II) Une conclusion paradoxale

 

Le Supplément au voyage de Bougainville fait l'éloge d'une société primitive non corrompue qui s'oppose à la civilisation européenne dans laquelle les personnages fictifs A et B évoluent. C'est ce que l'on appelle le mythe du bon sauvage. Cependant on remarque que dans ce passage les principes défendus par B sont contraires à ce qu'il a valorisé dans tout le reste du livre.

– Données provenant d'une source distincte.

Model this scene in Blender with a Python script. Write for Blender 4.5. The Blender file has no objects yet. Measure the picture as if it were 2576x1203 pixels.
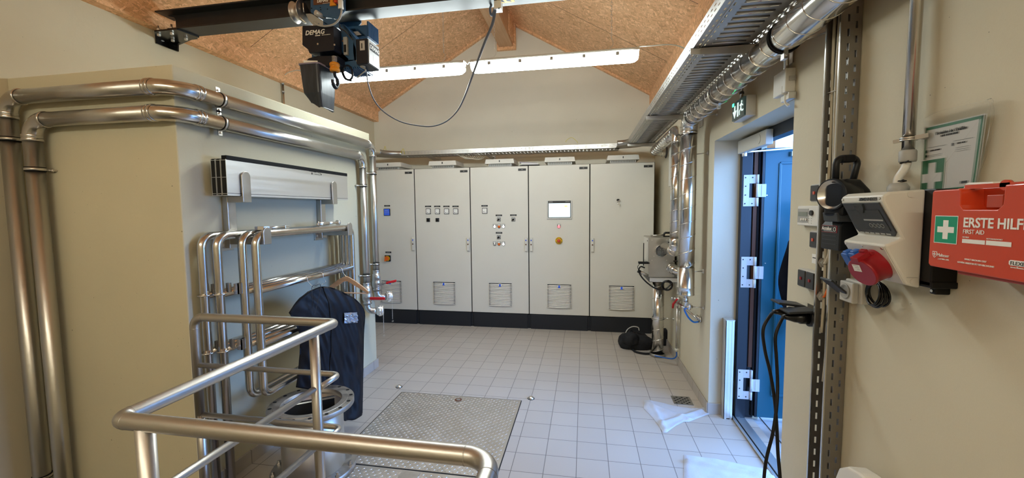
import bpy, bmesh, math, random
from math import pi, sin, cos, radians
from mathutils import Vector, Matrix
random.seed(7)
SC = bpy.context.scene
COL = SC.collection

# ------------------------------------------------------------------ camera, world, exposure
FPX = 1022.56
CAMP = Vector((-0.8734, -5.3729, 1.6102))
YAW, PITCH, ROLL = 0.1757, -0.071, -0.01
_f = Vector((-sin(YAW)*cos(PITCH), cos(YAW)*cos(PITCH), sin(PITCH)))
_r = Vector((cos(YAW), sin(YAW), 0.0))
_u = _r.cross(_f)
R_ = _r*cos(ROLL) + _u*sin(ROLL)
U_ = -_r*sin(ROLL) + _u*cos(ROLL)
cam_data = bpy.data.cameras.new('camera')
cam = bpy.data.objects.new('camera', cam_data)
COL.objects.link(cam)
cam_data.sensor_fit = 'HORIZONTAL'
cam_data.sensor_width = 36.0
cam_data.lens = FPX/2576*36.0
cam_data.clip_start = 0.02
cam.matrix_world = Matrix(((R_.x, U_.x, -_f.x, CAMP.x), (R_.y, U_.y, -_f.y, CAMP.y), (R_.z, U_.z, -_f.z, CAMP.z), (0, 0, 0, 1)))
SC.camera = cam
SC.view_settings.view_transform = 'Standard'
SC.view_settings.look = 'None'
SC.view_settings.exposure = 1.0
SC.view_settings.gamma = 1.0
SC.view_settings.use_curve_mapping = False
world = bpy.data.worlds.new('World'); SC.world = world
world.use_nodes = True
_wt = world.node_tree; _bg = _wt.nodes['Background']
# open sky, brighter towards the side the doorway faces
_tc = _wt.nodes.new('ShaderNodeTexCoord'); _dp = _wt.nodes.new('ShaderNodeVectorMath'); _dp.operation = 'DOT_PRODUCT'
_dp.inputs[1].default_value = tuple(Vector((0.93, -0.12, 0.26)).normalized())
_wt.links.new(_tc.outputs['Generated'], _dp.inputs[0])
_mx = _wt.nodes.new('ShaderNodeMath'); _mx.operation = 'MAXIMUM'; _mx.inputs[1].default_value = 0.0; _wt.links.new(_dp.outputs['Value'], _mx.inputs[0])
_pw = _wt.nodes.new('ShaderNodeMath'); _pw.operation = 'POWER'; _pw.inputs[1].default_value = 5.0; _wt.links.new(_mx.outputs[0], _pw.inputs[0])
_ma = _wt.nodes.new('ShaderNodeMath'); _ma.operation = 'MULTIPLY_ADD'; _ma.inputs[1].default_value = 10.5; _ma.inputs[2].default_value = 3.2; _wt.links.new(_pw.outputs[0], _ma.inputs[0])
_wt.links.new(_ma.outputs[0], _bg.inputs[1])
_bg.inputs[0].default_value = (0.22, 0.46, 1.0, 1)
try:
    SC.cycles.max_bounces = 10; SC.cycles.diffuse_bounces = 6; SC.cycles.glossy_bounces = 5
    SC.cycles.transmission_bounces = 6; SC.cycles.transparent_max_bounces = 10
    SC.cycles.sample_clamp_indirect = 6.0
    SC.cycles.caustics_reflective = False; SC.cycles.caustics_refractive = False
    SC.cycles.use_denoising = True
except Exception:
    pass
TUBE_POWER = 24.0          # strength of the fluorescent diffusers
def area_light(name, loc, target, size, sizey, power, color):
    l = bpy.data.lights.new(name, 'AREA'); l.shape = 'RECTANGLE'; l.size = size; l.size_y = sizey
    l.energy = power; l.color = color
    o = bpy.data.objects.new(name, l); COL.objects.link(o); o.location = loc
    o.rotation_euler = (Vector(target)-Vector(loc)).to_track_quat('-Z', 'Y').to_euler()
    return o
# sampling portal in the doorway (gives no light of its own)
_po = area_light('doorway_portal', (0.50, -2.65, 1.05), (-1.0, -2.65, 1.05), 1.18, 2.1, 1.0, (1, 1, 1))
_po.data.cycles.is_portal = True

# real places in the room: x to the right along the cabinets, y into the room, z up
XR = 0.09      # right wall
XL = -4.10     # left wall
YB = 0.60      # back wall
XBK = -2.985   # side face of the projecting wall block
YBK = -3.542   # its near face
YBE = -1.565   # its far end
ZBK = 2.385
XA, ZA = -1.99, 4.35    # roof apex
def at(px, py, X=None, Y=None, Z=None):
    """point where the sight line of the surveyed photo point meets a plane of the room"""
    d = R_*((px-1288)/FPX) - U_*((py-601.5)/FPX) + _f
    if X is not None: t = (X-CAMP.x)/d.x
    elif Y is not None: t = (Y-CAMP.y)/d.y
    else: t = (Z-CAMP.z)/d.z
    return CAMP + d*t

# ------------------------------------------------------------------ materials
def mat(name, col, rough=0.5, metal=0.0, emit=None, es=1.0, trans=0.0, ior=1.45, alpha=1.0, coat=0.0, spec=0.5):
    m = bpy.data.materials.new(name); m.use_nodes = True
    b = m.node_tree.nodes['Principled BSDF']
    b.inputs['Base Color'].default_value = (*col, 1)
    b.inputs['Roughness'].default_value = rough
    b.inputs['Metallic'].default_value = metal
    b.inputs['IOR'].default_value = ior
    b.inputs['Specular IOR Level'].default_value = spec
    if trans: b.inputs['Transmission Weight'].default_value = trans
    if coat: b.inputs['Coat Weight'].default_value = coat
    if alpha < 1: b.inputs['Alpha'].default_value = alpha
    if emit:
        b.inputs['Emission Color'].default_value = (*emit, 1)
        b.inputs['Emission Strength'].default_value = es
    return m
class NT:
    def __init__(s, m):
        s.m = m; s.t = m.node_tree; s.b = s.t.nodes['Principled BSDF']
    def n(s, kind, **kw):
        nd = s.t.nodes.new(kind)
        for k, v in kw.items():
            if isinstance(k, str) and hasattr(nd, k): setattr(nd, k, v)
        return nd
    def l(s, a, b): s.t.links.new(a, b)
    def coord(s, scale=(1, 1, 1), rot=(0, 0, 0)):
        tc = s.n('ShaderNodeTexCoord'); mp = s.n('ShaderNodeMapping')
        g = s.n('ShaderNodeNewGeometry')
        mp.inputs['Scale'].default_value = scale; mp.inputs['Rotation'].default_value = rot
        s.l(g.outputs['Position'], mp.inputs['Vector'])
        return mp.outputs['Vector']
    def noise(s, vec, scale, detail=3, rough=0.5):
        nd = s.n('ShaderNodeTexNoise'); nd.inputs['Scale'].default_value = scale
        nd.inputs['Detail'].default_value = detail; nd.inputs['Roughness'].default_value = rough
        s.l(vec, nd.inputs['Vector']); return nd.outputs['Fac']
    def ramp(s, fac, stops):
        r = s.n('ShaderNodeValToRGB'); e = r.color_ramp.elements
        while len(e) < len(stops): e.new(0.5)
        for el, (p, c) in zip(e, stops):
            el.position = p; el.color = (*c, 1) if len(c) == 3 else c
        s.l(fac, r.inputs['Fac']); return r.outputs['Color']
    def mix(s, fac, a, b, mode='MIX'):
        m = s.n('ShaderNodeMix'); m.data_type = 'RGBA'; m.blend_type = mode
        if isinstance(fac, (int, float)): m.inputs[0].default_value = fac
        else: s.l(fac, m.inputs[0])
        for i, v in ((6, a), (7, b)):
            if isinstance(v, tuple): m.inputs[i].default_value = (*v, 1)
            else: s.l(v, m.inputs[i])
        return m.outputs[2]
    def math(s, op, a, b=None, c=None):
        m = s.n('ShaderNodeMath'); m.operation = op
        for i, v in enumerate((a, b, c)):
            if v is None: continue
            if isinstance(v, (int, float)): m.inputs[i].default_value = v
            else: s.l(v, m.inputs[i])
        return m.outputs[0]
    def bump(s, h, strength=0.2, dist=0.01):
        b = s.n('ShaderNodeBump'); b.inputs['Strength'].default_value = strength; b.inputs['Distance'].default_value = dist
        s.l(h, b.inputs['Height']); s.l(b.outputs[0], s.b.inputs['Normal'])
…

Par exemple après avoir fait l'éloge de la sincérité, il dit maintenant qu'il faut s'adapter à la situation : « Prendre le froc du pays où l'on va, et garder celui du pays où l'on est. » B en tant que philosophe des Lumières, fait preuve de pragmatisme et propose d'adopter des comportements qui visent à préserver l'harmonie de la société : « Et surtout être honnête et sincère jusqu'au scrupule avec des êtres fragiles qui ne peuvent faire notre bonheur sans renoncer aux avantages les plus précieux de nos sociétés. » B fait preuve de conservatisme en invitant au respect des lois existantes tant qu'on ne peut les changer alors qu'il a argumenté dans tout le reste du dialogue pour démontrer que celles-ci contrariaient la nature et rendaient l'homme malheureux.

 

III) Une leçon de philosophie

 

Le statut social de la femme et son rôle dans la société sont des thèmes centraux dans le Supplément au voyage de Bougainville : « Toujours les femmes ; on ne saurait faire un pas sans les rencontrer à travers son chemin. ». Diderot, en adoptant le point de vue des femmes, notamment dans l’épisode de Polly Baker, se positionne d'une manière extrêmement novatrice voire révolutionnaire. De plus, la réplique finale amusante pour le lecteur souligne la dimension ludique de ce texte. Le fait que le dialogue entre A et B encadre le récit sur Tahiti présente du coup celui-ci comme une utopie. Ainsi Diderot donne à son Supplément au voyage de Bougainville la double fonction d'instruire et de divertir son lecteur.